**JOB:** Return each line of the listing that contains the string "scene".

- - -

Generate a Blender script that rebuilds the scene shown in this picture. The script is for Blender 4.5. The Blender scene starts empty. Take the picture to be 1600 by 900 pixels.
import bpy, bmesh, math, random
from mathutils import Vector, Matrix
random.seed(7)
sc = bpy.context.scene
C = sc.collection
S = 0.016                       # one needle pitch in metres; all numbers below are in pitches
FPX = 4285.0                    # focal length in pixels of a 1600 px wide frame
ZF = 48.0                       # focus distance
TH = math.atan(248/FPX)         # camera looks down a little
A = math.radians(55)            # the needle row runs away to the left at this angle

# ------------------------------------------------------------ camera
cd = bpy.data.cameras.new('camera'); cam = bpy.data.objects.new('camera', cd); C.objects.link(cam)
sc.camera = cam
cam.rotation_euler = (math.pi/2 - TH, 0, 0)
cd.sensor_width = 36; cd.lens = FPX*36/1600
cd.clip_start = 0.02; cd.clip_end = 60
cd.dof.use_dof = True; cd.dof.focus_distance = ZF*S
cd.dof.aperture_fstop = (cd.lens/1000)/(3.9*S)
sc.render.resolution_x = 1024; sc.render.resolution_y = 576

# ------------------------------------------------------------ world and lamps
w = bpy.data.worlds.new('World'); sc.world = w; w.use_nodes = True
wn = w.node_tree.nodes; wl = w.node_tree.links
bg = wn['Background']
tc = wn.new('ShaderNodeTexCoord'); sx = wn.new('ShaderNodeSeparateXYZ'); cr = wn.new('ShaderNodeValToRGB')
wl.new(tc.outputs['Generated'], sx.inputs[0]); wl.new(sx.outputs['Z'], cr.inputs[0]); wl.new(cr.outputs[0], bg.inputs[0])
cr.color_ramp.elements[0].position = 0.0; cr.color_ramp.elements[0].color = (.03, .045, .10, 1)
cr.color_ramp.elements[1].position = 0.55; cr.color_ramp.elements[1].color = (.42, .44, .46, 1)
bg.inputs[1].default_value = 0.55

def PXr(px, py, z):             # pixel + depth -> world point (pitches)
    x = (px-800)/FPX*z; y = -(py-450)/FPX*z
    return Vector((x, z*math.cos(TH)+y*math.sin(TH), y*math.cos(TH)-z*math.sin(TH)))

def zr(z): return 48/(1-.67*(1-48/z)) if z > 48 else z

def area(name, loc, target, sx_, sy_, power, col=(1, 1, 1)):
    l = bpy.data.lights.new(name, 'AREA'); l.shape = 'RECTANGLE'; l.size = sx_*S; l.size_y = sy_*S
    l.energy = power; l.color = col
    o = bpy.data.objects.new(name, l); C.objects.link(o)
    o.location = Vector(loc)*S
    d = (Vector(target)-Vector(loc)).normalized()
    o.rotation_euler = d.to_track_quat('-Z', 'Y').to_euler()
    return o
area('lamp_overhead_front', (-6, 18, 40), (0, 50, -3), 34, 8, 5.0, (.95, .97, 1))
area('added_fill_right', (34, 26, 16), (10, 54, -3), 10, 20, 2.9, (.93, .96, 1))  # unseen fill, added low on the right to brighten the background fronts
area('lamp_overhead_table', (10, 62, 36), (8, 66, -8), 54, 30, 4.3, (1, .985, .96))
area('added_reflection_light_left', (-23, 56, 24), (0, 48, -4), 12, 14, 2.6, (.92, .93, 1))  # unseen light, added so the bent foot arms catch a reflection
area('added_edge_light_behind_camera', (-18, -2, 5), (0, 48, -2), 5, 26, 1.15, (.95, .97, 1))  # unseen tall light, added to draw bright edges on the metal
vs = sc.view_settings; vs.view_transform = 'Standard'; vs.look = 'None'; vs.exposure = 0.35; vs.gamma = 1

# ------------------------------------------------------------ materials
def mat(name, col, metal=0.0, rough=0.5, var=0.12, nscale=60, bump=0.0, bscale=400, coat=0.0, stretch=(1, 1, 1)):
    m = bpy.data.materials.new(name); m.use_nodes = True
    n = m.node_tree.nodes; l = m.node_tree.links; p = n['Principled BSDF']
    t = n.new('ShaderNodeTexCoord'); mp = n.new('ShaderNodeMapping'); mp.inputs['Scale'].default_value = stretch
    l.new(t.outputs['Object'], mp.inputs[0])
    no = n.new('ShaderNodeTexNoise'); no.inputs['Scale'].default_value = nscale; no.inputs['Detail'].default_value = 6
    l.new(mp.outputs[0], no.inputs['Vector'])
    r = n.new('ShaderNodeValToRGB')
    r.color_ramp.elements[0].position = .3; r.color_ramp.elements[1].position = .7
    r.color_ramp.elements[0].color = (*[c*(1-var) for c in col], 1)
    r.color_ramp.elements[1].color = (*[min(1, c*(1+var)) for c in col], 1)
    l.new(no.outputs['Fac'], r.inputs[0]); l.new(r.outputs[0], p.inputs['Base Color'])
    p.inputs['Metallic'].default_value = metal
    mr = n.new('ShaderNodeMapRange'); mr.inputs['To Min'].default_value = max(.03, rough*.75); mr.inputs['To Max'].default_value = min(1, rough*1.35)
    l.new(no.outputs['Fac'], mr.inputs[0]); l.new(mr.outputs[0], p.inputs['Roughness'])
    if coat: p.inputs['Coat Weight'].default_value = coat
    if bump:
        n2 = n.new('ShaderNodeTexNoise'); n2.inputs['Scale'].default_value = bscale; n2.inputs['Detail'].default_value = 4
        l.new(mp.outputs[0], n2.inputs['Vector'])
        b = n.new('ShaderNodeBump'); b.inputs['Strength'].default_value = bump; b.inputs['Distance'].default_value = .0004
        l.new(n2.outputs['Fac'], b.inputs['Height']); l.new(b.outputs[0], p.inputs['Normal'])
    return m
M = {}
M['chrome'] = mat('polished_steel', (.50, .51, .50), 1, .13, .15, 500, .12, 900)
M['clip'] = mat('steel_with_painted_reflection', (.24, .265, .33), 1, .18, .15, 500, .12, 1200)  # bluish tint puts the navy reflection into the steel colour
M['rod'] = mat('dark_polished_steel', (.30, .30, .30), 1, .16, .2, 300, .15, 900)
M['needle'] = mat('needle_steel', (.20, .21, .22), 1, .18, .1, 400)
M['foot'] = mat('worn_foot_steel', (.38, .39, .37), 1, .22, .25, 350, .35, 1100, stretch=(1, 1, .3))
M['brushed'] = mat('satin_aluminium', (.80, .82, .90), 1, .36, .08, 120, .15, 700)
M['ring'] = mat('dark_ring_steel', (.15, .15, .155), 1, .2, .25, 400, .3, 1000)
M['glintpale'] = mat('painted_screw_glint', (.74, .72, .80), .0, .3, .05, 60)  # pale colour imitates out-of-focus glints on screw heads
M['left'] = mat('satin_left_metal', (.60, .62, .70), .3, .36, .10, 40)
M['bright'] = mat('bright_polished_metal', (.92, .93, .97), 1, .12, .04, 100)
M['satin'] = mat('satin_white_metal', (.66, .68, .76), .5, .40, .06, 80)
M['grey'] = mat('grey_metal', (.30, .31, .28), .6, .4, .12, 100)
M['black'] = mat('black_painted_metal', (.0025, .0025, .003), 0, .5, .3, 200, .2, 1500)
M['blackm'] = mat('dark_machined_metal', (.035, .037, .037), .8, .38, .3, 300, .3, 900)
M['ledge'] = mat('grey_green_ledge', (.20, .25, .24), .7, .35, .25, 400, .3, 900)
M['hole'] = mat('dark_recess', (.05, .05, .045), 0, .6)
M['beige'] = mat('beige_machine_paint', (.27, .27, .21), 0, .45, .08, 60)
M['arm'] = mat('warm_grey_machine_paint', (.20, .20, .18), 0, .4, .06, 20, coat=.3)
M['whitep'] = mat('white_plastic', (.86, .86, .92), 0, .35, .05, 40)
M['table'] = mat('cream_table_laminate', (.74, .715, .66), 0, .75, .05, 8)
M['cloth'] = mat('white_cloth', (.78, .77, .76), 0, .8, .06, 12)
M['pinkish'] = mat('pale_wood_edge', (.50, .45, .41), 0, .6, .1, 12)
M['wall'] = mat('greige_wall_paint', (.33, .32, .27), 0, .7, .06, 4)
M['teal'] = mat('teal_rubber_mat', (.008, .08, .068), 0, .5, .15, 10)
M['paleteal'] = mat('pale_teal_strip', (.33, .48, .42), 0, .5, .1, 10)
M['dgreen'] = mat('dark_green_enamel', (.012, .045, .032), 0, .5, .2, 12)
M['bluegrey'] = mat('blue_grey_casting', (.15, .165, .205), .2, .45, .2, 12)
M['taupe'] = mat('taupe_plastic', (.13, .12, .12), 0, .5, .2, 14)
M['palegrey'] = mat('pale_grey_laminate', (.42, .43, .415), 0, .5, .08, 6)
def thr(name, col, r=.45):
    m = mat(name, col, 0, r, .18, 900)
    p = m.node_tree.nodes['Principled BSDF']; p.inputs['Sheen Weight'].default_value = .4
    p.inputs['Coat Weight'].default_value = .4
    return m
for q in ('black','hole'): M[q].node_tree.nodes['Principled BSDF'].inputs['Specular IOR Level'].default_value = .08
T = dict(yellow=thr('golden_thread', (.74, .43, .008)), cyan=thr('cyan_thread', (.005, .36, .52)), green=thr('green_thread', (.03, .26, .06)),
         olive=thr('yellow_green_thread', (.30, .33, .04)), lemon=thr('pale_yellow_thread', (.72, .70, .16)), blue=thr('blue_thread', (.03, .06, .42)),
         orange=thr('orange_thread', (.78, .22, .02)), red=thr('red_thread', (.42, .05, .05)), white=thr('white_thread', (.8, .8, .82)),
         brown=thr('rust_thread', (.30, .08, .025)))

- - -

**THE SOLUTION:**
Generate a Blender script that rebuilds the scene shown in this picture. The script is for Blender 4.5. The Blender scene starts empty. Take the picture to be 1600 by 900 pixels.
sc = bpy.context.scene